No room for improvement here

You don't go to school expecting full marks in every subject, wrote the Toronto Star July 11. But if you are David Marrello, you can do it.

The Bishop Allen Academy high school graduate just completed his final year with a 100 per cent average, and has scooped a four-year President's Award of Excellence scholarship.

The 17-year-old said the secret to his success at school lies in being extremely curious. He thinks of himself as a perfectionist, always wanting to get things right. "I ask a million questions," he said.

Come next year, Marrello, who is fluent in Italian, is eschewing the possibilities of studying abroad to enrol in the Schulich School of Business at York University.

Escape from the killing fields

Sorpong Peou's last memory of his father Nam had been watching the Khmer Rouge throw the elder man into a blue truck in 1975 to be taken to execution in the killing fields of Cambodia, wrote the Winnipeg Free Press July 11, in a story about the University of Winnipeg professor.

Peou [MA ’90, PhD ’95] was 17 and terrified he would soon die just like his father. And seeing him hauled away was his last memory of Nam Peou until the two embraced in Phnom Penh last month.

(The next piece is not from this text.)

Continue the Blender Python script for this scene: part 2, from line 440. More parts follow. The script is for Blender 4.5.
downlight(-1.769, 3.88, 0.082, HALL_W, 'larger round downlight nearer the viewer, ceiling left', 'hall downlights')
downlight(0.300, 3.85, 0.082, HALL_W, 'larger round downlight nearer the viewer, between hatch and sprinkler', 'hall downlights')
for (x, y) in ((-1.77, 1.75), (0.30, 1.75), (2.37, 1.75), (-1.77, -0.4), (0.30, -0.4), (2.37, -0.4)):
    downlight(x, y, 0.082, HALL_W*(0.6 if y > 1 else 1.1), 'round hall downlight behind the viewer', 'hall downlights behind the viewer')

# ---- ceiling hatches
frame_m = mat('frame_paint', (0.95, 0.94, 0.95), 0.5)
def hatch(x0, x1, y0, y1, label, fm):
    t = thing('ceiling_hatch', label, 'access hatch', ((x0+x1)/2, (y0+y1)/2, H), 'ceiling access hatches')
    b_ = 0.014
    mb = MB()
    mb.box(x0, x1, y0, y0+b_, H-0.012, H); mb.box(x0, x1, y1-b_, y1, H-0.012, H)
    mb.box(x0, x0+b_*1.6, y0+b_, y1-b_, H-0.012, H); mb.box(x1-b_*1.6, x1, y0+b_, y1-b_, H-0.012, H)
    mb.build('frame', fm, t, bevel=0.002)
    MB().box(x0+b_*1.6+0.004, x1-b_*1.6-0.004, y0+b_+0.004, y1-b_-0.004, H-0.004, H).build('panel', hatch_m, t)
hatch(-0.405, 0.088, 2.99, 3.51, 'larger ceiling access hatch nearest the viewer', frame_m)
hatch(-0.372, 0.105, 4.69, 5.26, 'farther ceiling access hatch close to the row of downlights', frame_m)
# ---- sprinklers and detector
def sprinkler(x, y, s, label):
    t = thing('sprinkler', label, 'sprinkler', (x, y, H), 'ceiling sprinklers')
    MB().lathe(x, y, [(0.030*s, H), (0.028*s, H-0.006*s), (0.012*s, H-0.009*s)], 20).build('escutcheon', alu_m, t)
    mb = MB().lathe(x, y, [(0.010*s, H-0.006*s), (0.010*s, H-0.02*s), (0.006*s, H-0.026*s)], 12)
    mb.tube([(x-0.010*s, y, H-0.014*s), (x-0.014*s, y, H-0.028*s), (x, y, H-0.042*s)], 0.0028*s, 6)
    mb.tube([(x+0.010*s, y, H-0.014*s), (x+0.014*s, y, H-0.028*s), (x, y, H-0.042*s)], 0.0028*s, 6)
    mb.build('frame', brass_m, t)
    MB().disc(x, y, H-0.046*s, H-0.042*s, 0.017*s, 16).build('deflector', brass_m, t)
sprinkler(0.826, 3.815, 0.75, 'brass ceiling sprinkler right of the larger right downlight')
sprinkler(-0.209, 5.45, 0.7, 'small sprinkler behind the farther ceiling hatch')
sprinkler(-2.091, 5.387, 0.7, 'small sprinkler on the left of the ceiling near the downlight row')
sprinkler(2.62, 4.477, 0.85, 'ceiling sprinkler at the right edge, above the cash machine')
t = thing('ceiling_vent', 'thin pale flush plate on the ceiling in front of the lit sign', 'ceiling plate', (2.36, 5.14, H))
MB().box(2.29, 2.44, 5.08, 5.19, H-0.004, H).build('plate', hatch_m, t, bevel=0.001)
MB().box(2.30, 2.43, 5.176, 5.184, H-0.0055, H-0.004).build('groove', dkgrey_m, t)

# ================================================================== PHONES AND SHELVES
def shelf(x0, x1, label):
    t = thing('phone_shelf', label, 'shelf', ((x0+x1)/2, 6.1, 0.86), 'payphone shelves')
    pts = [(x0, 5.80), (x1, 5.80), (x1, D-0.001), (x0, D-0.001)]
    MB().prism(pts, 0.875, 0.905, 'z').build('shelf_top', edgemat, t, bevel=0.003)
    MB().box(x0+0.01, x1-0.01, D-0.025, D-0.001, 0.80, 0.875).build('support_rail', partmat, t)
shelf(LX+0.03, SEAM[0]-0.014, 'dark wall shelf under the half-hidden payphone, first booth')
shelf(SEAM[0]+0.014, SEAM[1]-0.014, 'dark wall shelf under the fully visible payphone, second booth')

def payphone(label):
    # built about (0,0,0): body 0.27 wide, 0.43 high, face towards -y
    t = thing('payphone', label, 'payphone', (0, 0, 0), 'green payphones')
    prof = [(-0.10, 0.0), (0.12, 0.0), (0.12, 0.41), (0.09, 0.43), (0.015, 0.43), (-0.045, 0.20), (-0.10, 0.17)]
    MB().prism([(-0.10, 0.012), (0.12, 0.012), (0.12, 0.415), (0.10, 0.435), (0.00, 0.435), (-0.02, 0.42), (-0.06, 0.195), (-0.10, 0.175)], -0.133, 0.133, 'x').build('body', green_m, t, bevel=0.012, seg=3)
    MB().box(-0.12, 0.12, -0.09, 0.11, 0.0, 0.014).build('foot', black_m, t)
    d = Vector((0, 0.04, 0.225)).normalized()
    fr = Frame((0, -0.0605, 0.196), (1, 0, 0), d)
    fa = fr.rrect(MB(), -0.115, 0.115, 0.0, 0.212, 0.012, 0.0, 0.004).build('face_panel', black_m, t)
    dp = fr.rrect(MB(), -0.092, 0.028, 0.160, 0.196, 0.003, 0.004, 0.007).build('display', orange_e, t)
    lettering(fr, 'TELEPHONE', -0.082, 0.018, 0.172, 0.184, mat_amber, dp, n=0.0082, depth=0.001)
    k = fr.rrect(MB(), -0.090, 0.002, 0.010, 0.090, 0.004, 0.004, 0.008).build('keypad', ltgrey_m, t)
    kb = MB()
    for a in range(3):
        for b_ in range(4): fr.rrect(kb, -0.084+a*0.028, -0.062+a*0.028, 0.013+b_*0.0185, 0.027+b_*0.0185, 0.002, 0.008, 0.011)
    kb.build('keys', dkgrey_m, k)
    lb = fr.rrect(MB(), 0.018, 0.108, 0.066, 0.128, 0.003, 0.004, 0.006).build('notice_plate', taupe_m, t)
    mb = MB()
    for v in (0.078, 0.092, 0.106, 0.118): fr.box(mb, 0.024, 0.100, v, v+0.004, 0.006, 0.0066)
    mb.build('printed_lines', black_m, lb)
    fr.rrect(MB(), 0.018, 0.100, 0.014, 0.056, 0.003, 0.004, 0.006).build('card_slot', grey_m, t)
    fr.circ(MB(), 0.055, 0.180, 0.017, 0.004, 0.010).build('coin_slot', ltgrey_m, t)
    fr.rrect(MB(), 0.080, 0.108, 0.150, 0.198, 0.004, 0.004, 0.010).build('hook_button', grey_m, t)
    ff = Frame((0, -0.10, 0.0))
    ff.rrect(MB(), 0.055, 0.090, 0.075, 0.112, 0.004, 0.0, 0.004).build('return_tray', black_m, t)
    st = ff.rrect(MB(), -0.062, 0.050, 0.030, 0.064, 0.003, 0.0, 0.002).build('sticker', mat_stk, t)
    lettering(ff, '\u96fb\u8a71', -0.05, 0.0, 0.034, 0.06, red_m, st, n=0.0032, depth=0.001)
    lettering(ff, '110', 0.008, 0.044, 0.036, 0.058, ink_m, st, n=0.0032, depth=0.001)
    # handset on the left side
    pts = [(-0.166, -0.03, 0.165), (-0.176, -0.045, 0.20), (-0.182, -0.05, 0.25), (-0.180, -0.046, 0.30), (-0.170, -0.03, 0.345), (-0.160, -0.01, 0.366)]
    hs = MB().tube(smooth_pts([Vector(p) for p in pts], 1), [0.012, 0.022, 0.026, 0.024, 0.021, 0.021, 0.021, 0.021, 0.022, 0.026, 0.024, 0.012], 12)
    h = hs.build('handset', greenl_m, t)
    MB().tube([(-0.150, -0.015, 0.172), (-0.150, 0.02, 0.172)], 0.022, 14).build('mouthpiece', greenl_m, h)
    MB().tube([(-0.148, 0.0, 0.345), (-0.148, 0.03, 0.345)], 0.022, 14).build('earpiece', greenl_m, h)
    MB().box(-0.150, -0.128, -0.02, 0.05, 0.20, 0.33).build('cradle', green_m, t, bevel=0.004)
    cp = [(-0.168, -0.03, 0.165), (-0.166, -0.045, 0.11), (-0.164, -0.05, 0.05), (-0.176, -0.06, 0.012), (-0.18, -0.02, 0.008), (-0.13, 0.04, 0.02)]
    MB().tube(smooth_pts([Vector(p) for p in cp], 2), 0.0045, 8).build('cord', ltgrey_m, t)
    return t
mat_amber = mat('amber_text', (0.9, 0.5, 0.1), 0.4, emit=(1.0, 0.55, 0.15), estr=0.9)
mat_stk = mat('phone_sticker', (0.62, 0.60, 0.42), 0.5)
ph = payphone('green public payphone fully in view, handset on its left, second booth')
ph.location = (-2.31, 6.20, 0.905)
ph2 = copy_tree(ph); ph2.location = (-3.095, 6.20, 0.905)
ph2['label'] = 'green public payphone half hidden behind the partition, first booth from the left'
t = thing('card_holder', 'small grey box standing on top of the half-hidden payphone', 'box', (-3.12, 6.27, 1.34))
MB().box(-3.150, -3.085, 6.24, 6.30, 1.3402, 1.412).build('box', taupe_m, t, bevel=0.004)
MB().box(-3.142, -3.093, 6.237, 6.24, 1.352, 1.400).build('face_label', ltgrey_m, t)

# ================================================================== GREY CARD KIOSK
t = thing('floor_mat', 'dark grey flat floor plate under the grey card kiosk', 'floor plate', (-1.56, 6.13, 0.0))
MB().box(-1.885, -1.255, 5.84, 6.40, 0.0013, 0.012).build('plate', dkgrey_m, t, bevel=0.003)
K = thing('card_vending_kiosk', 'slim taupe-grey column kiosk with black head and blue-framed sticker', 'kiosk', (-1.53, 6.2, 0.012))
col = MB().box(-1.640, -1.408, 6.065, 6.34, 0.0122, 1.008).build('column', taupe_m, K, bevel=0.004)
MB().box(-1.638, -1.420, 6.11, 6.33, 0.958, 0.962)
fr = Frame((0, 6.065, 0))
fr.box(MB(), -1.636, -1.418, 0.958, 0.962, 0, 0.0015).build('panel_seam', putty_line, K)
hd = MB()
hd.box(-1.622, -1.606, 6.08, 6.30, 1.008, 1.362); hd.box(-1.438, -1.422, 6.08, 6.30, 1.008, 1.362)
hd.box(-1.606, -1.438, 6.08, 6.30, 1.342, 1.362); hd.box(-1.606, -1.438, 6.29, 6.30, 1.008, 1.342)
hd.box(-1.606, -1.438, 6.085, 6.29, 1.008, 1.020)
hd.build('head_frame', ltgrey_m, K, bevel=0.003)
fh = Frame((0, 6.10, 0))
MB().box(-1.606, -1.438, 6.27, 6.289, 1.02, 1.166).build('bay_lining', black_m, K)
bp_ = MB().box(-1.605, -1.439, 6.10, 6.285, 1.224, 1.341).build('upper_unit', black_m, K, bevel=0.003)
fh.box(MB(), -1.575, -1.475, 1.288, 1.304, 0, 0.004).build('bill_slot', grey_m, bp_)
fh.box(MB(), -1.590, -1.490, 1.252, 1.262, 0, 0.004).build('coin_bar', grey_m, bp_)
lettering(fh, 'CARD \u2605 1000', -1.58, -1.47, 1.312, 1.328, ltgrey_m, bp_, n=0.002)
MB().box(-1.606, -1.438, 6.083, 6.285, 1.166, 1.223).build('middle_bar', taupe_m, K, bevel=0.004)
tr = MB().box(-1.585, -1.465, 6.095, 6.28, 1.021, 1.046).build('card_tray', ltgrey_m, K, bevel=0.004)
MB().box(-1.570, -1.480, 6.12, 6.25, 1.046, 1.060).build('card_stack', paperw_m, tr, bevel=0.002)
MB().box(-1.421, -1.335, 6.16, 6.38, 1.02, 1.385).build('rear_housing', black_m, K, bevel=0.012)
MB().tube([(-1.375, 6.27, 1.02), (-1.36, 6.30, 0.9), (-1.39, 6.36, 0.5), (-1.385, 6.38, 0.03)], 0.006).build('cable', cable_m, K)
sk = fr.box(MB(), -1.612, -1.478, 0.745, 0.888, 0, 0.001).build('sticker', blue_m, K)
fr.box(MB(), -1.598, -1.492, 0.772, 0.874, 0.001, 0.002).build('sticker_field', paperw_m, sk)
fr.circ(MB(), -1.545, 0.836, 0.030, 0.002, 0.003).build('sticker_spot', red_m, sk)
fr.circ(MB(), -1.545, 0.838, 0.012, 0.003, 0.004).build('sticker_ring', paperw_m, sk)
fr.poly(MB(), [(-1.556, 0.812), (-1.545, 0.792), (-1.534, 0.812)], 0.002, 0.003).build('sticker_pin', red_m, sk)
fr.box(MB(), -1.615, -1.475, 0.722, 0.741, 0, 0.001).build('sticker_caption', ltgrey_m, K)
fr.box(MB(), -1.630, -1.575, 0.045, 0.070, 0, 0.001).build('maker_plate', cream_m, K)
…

For 36 despairing years, the father thought his wife and seven children had been murdered; the family believed their father and husband had died.

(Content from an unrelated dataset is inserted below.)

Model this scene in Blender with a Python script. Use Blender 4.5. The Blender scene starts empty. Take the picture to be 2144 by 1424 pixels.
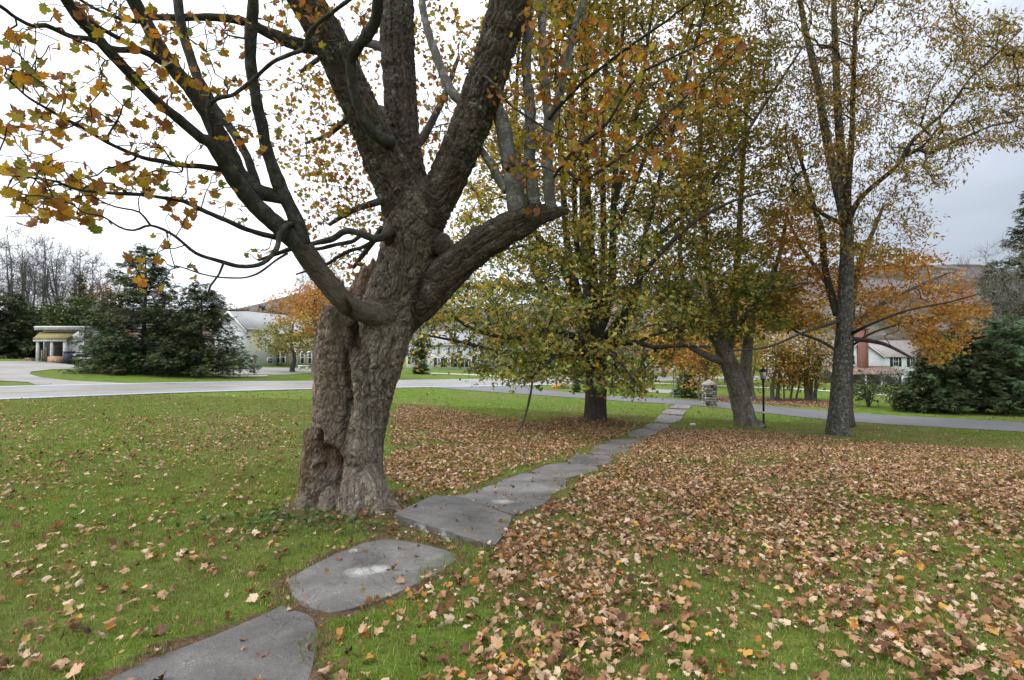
import bpy, math, random
import numpy as np
from mathutils import Vector

rng = np.random.default_rng(7)
random.seed(7)
scene = bpy.context.scene
col = scene.collection
R = math.radians

# ------------------------------------------------------------------ camera
F = 1075.0                     # focal length in photo pixels (photo 2144 x 1424)
CAMZ = 1.65
PITCH = math.atan((730 - 712) / F)
cam_data = bpy.data.cameras.new('camera')
cam_data.sensor_width = 36.0
cam_data.lens = F / 2144 * 36.0
cam_data.clip_start = 0.05
cam_data.clip_end = 4000
cam = bpy.data.objects.new('camera', cam_data)
col.objects.link(cam)
cam.location = (0, 0, CAMZ)
cam.rotation_euler = (math.pi / 2 + PITCH, 0, 0)
scene.camera = cam

# ------------------------------------------------------------------ sky, sun, exposure
SUN_AZ, SUN_EL = R(-98), R(44)          # azimuth from +Y towards +X, soft sun behind cloud
SUN_DIR = (math.sin(SUN_AZ) * math.cos(SUN_EL), math.cos(SUN_AZ) * math.cos(SUN_EL), math.sin(SUN_EL))
world = bpy.data.worlds.new('World')
scene.world = world
world.use_nodes = True


def sky():
    nt = world.node_tree
    nt.nodes.clear()
    N, L = nt.nodes.new, nt.links.new
    out = N('ShaderNodeOutputWorld')
    bg = N('ShaderNodeBackground')
    bg.inputs['Strength'].default_value = 0.1
    L(bg.outputs[0], out.inputs[0])
    sk = N('ShaderNodeTexSky')
    sk.sky_type = 'NISHITA'
    sk.sun_disc = False
    sk.sun_elevation = SUN_EL
    sk.sun_rotation = SUN_AZ
    tc = N('ShaderNodeTexCoord')
    mp = N('ShaderNodeMapping')
    mp.inputs['Scale'].default_value = (1.0, 1.0, 3.2)
    L(tc.outputs['Generated'], mp.inputs[0])
    nz = N('ShaderNodeTexNoise')
    nz.inputs['Scale'].default_value = 1.7
    nz.inputs['Detail'].default_value = 5
    nz.inputs['Roughness'].default_value = 0.52
    L(mp.outputs[0], nz.inputs['Vector'])
    # cloud brightness: thinner and brighter around the hidden sun
    dt = N('ShaderNodeVectorMath')
    dt.operation = 'DOT_PRODUCT'
    L(tc.outputs['Generated'], dt.inputs[0])
    dt.inputs[1].default_value = SUN_DIR
    gl = N('ShaderNodeMapRange')
    gl.interpolation_type = 'SMOOTHSTEP'
    gl.inputs['From Min'].default_value = -0.55
    gl.inputs['From Max'].default_value = 0.4
    L(dt.outputs['Value'], gl.inputs['Value'])
    c1 = N('ShaderNodeMixRGB')
    c1.inputs[1].default_value = (3.9, 4.3, 5.0, 1)
    c1.inputs[2].default_value = (11.6, 12.1, 12.9, 1)
    L(gl.outputs[0], c1.inputs[0])
    rp = N('ShaderNodeMapRange')
    rp.inputs['From Min'].default_value = 0.3
    rp.inputs['From Max'].default_value = 0.7
    rp.inputs['To Min'].default_value = 0.7
    rp.inputs['To Max'].default_value = 1.24
    L(nz.outputs['Fac'], rp.inputs['Value'])
    c2 = N('ShaderNodeMixRGB')
    c2.blend_type = 'MULTIPLY'
    c2.inputs[0].default_value = 1
    L(c1.outputs[0], c2.inputs[1])
    L(rp.outputs[0], c2.inputs[2])
    # an overcast sky is brighter overhead than at the horizon
    sz = N('ShaderNodeSeparateXYZ')
    L(tc.outputs['Generated'], sz.inputs[0])
    ze = N('ShaderNodeMapRange')
    for k_, v_ in (('From Min', 0.0), ('From Max', 1.0), ('To Min', 0.68), ('To Max', 1.4)):
        ze.inputs[k_].default_value = v_
    L(sz.outputs[2], ze.inputs['Value'])
    c3 = N('ShaderNodeMixRGB')
    c3.blend_type = 'MULTIPLY'
    c3.inputs[0].default_value = 1
    L(c2.outputs[0], c3.inputs[1])
    L(ze.outputs[0], c3.inputs[2])
    mx = N('ShaderNodeMixRGB')
    mx.inputs[0].default_value = 0.9
    L(sk.outputs[0], mx.inputs[1])
    L(c3.outputs[0], mx.inputs[2])
    L(mx.outputs[0], bg.inputs['Color'])


sky()
sun_data = bpy.data.lights.new('sun', 'SUN')
sun_data.energy = 1.3
sun_data.angle = R(14)
sun_data.color = (1.0, 0.96, 0.9)
sun = bpy.data.objects.new('sun', sun_data)
col.objects.link(sun)
sun.rotation_euler = Vector(SUN_DIR).to_track_quat('Z', 'Y').to_euler()
vs = scene.view_settings
vs.view_transform = 'Standard'
vs.look = 'None'
vs.gamma = 1
vs.use_curve_mapping = False
vs.exposure = 0.7
scene.cycles.max_bounces = 5
scene.cycles.diffuse_bounces = 3
scene.cycles.glossy_bounces = 2
scene.cycles.transmission_bounces = 3
scene.cycles.use_denoising = True
scene.cycles.use_adaptive_sampling = True
scene.cycles.adaptive_threshold = 0.02
scene.cycles.caustics_reflective = False
scene.cycles.caustics_refractive = False

# ------------------------------------------------------------------ projection helpers
_cp, _sp = math.cos(PITCH), math.sin(PITCH)


def P(px, py, d):
    """photo pixel at a forward distance d (world y) -> world point"""
    u = (px - 1072.0) / F
    v = (712.0 - py) / F
    dx, dy, dz = u, _cp - v * _sp, _sp + v * _cp
    k = d / dy
    return np.array((dx * k, d, CAMZ + dz * k))


def PP(pts):
    return np.array([P(*p[:3]) for p in pts])


def project(W):
    W = np.asarray(W, float)
    x, y, z = W[:, 0], W[:, 1], W[:, 2] - CAMZ
    f = y * _cp + z * _sp
    u = -y * _sp + z * _cp
    f = np.where(np.abs(f) < 1e-3, 1e-3, f)
    return np.stack([1072 + F * x / f, 712 - F * u / f, f], 1)


# ------------------------------------------------------------------ terrain
CTRL = np.array([
    (0, 0, 0), (-8, 0, .05), (8, 0, -.2), (0, -8, .4), (-20, -8, .5), (20, -8, -.3),
    (-2.2, 6.6, -.41), (3.12, 19.4, -1.2), (9.8, 21.5, -1.6), (10.4, 21.2, -1.64),
    (12.4, 19.5, -1.65), (10.0, 31, -1.8), (12.3, 32, -1.86), (12.6, 40, -2.1),
    (24, 24, -2.0), (17.6, 28.4, -2.05), (12.1, 33.6, -1.95), (5.5, 35, -1.7),
    (-24, 20.4, -.4), (-13.3, 30, -.7), (-8, 36, -1.0), (1.3, 48, -1.5),
    (-24, 36, -.35), (-23.3, 43, -.55), (-39.6, 45, .5), (-33, 70, -.8), (-11, 70, -1.3),
    (57.6, 85, -4.2), (26, 30, -2.1), (20, 14, -1.5), (-20, 10, -.1), (35, 60, -2.6), (6, 10, -.75), (-12, 14, -.3),
    (0, 120, -2), (-120, 120, 1), (120, 120, -4), (120, 0, -3), (-120, 0, 1), (0, 400, -3), (-400, 300, 0), (400, 300, -5),
    (-300, -100, 0), (300, -100, -3)], float)


def _tps():
    n = len(CTRL)
    d = np.linalg.norm(CTRL[:, None, :2] - CTRL[None, :, :2], axis=2) / 50
    K = np.where(d > 0, d * d * np.log(np.maximum(d, 1e-9)), 0) + np.eye(n) * 0.0015
    A = np.zeros((n + 3, n + 3))
    A[:n, :n] = K
    A[:n, n] = 1
    A[:n, n + 1:] = CTRL[:, :2] / 50
    A[n:, :n] = A[:n, n:].T
    b = np.zeros(n + 3)
    b[:n] = CTRL[:, 2]
    return np.linalg.solve(A, b)


_W = _tps()
TREE2 = (3.12, 19.4)


def T(x, y):
    x = np.atleast_1d(np.asarray(x, float))
    y = np.atleast_1d(np.asarray(y, float))
    n = len(CTRL)
    out = np.zeros(len(x))
    for a in range(0, len(x), 60000):
        xs, ys = x[a:a + 60000], y[a:a + 60000]
        d = np.hypot(xs[:, None] - CTRL[None, :, 0], ys[:, None] - CTRL[None, :, 1]) / 50
        k = d * d * np.log(np.maximum(d, 1e-9))
        out[a:a + 60000] = k @ _W[:n] + _W[n] + _W[n + 1] * xs / 50 + _W[n + 2] * ys / 50
    # low mounds round the old tree and the second tree
    out += 0.10 * np.exp(-((x + 2.15) ** 2 + (y - 6.6) ** 2) / 1.1)
    out += 0.22 * np.exp(-((x - TREE2[0]) ** 2 + (y - TREE2[1]) ** 2) / 2.2)
    return out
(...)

Peou and his mother and six siblings made it to a refugee camp in Thailand, and came as refugees in 1982 to Ottawa, where they all became Canadian citizens, and he began his climb to academia through a PhD at Toronto's York University.

On air

  • Laurie Wilcox, psychology professor in York’s Faculty of Health and a research member of 3DFlic, spoke about an international conference on 3D film making being held in Toronto, on G4TechTV July 8.
     
  • Laurence Harris, psychology professor in York’s Faculty of Health, spoke about experiments he and colleagues in York’s Centre for Vision Research designed to be conducted on the space shuttle, on CBC News July 9.